> **EXERCISE GOAL**
Please write the listing below out again exactly, leaving every picture behind.

> **INFORMATION SUPPLIED**

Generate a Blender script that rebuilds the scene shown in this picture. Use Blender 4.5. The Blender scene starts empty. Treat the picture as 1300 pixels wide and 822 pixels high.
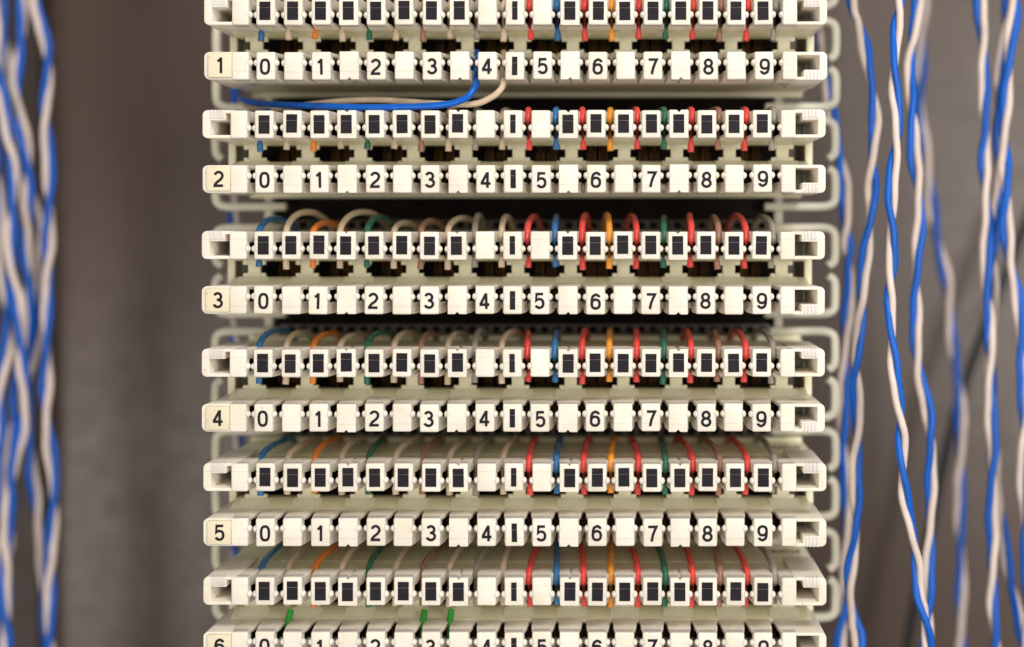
import bpy, bmesh, math, random
from mathutils import Vector, Matrix
random.seed(7)

# ------------------------------------------------------------------ camera, world, lamps, exposure
# One drawing unit u is 0.157 mm on the front plane of the terminal blocks.
K = 0.000157
D = 1750.0                      # camera distance in drawing units (27 cm)
OX, OZ = 780.0, 296.0           # drawing coordinates of the lens axis (x to the right, y downwards)
sc = bpy.context.scene
COL = sc.collection

cam_data = bpy.data.cameras.new('camera')
cam = bpy.data.objects.new('camera', cam_data)
COL.objects.link(cam)
cam.location = (0, -D * K, 0)
cam.rotation_euler = (math.radians(90), 0, 0)
cam_data.sensor_fit = 'HORIZONTAL'
cam_data.sensor_width = 36
cam_data.lens = 36 * D / 1300
cam_data.shift_x = (650 - OX) / 1300
cam_data.shift_y = (OZ - 411) / 1300
cam_data.clip_start = 0.005
cam_data.clip_end = 20
cam_data.dof.use_dof = True
cam_data.dof.focus_distance = (D + 6) * K
cam_data.dof.aperture_fstop = 5.2
cam_data.dof.aperture_blades = 9
sc.camera = cam

world = bpy.data.worlds.new('World')
sc.world = world
world.use_nodes = True
bgn = world.node_tree.nodes['Background']
bgn.inputs[0].default_value = (1.0, 0.96, 0.92, 1)
bgn.inputs[1].default_value = 0.245

def area_lamp(name, loc, target, sx, sy, watts, colour):
    d = bpy.data.lights.new(name, 'AREA')
    d.shape = 'RECTANGLE'; d.size = sx; d.size_y = sy
    d.energy = watts; d.color = colour
    o = bpy.data.objects.new(name, d); COL.objects.link(o)
    o.location = loc
    o.rotation_euler = (Vector(target) - Vector(loc)).to_track_quat('-Z', 'Y').to_euler()
    return o
WARM = (1.0, 0.955, 0.89)
area_lamp('top_lamp', (0.14, -0.41, 0.40), (0.0, 0, 0.0), 0.28, 0.12, 2.7, WARM)  # key light from above and in front
area_lamp('front_fill_lamp', (0.03, -0.50, 0.09), (0, 0, 0.01), 0.26, 0.18, 0.48, WARM)  # added frontal fill, lifts the recessed webs between the clip rows
area_lamp('side_lamp', (0.33, -0.50, 0.0), (0.06, 0, 0.01), 0.16, 0.34, 1.7, WARM)
area_lamp('low_fill_lamp', (-0.38, -0.60, -0.22), (-0.08, 0, -0.05), 0.26, 0.30, 1.6, (1.0, 0.90, 0.80))  # added fill, brightens the lower left of the back wall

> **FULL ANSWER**
Generate a Blender script that rebuilds the scene shown in this picture. Use Blender 4.5. The Blender scene starts empty. Treat the picture as 1300 pixels wide and 822 pixels high.
import bpy, bmesh, math, random
from mathutils import Vector, Matrix
random.seed(7)

# ------------------------------------------------------------------ camera, world, lamps, exposure
# One drawing unit u is 0.157 mm on the front plane of the terminal blocks.
K = 0.000157
D = 1750.0                      # camera distance in drawing units (27 cm)
OX, OZ = 780.0, 296.0           # drawing coordinates of the lens axis (x to the right, y downwards)
sc = bpy.context.scene
COL = sc.collection

cam_data = bpy.data.cameras.new('camera')
cam = bpy.data.objects.new('camera', cam_data)
COL.objects.link(cam)
cam.location = (0, -D * K, 0)
cam.rotation_euler = (math.radians(90), 0, 0)
cam_data.sensor_fit = 'HORIZONTAL'
cam_data.sensor_width = 36
cam_data.lens = 36 * D / 1300
cam_data.shift_x = (650 - OX) / 1300
cam_data.shift_y = (OZ - 411) / 1300
cam_data.clip_start = 0.005
cam_data.clip_end = 20
cam_data.dof.use_dof = True
cam_data.dof.focus_distance = (D + 6) * K
cam_data.dof.aperture_fstop = 5.2
cam_data.dof.aperture_blades = 9
sc.camera = cam

world = bpy.data.worlds.new('World')
sc.world = world
world.use_nodes = True
bgn = world.node_tree.nodes['Background']
bgn.inputs[0].default_value = (1.0, 0.96, 0.92, 1)
bgn.inputs[1].default_value = 0.245

def area_lamp(name, loc, target, sx, sy, watts, colour):
    d = bpy.data.lights.new(name, 'AREA')
    d.shape = 'RECTANGLE'; d.size = sx; d.size_y = sy
    d.energy = watts; d.color = colour
    o = bpy.data.objects.new(name, d); COL.objects.link(o)
    o.location = loc
    o.rotation_euler = (Vector(target) - Vector(loc)).to_track_quat('-Z', 'Y').to_euler()
    return o
WARM = (1.0, 0.955, 0.89)
area_lamp('top_lamp', (0.14, -0.41, 0.40), (0.0, 0, 0.0), 0.28, 0.12, 2.7, WARM)  # key light from above and in front
area_lamp('front_fill_lamp', (0.03, -0.50, 0.09), (0, 0, 0.01), 0.26, 0.18, 0.48, WARM)  # added frontal fill, lifts the recessed webs between the clip rows
area_lamp('side_lamp', (0.33, -0.50, 0.0), (0.06, 0, 0.01), 0.16, 0.34, 1.7, WARM)
area_lamp('low_fill_lamp', (-0.38, -0.60, -0.22), (-0.08, 0, -0.05), 0.26, 0.30, 1.6, (1.0, 0.90, 0.80))  # added fill, brightens the lower left of the back wall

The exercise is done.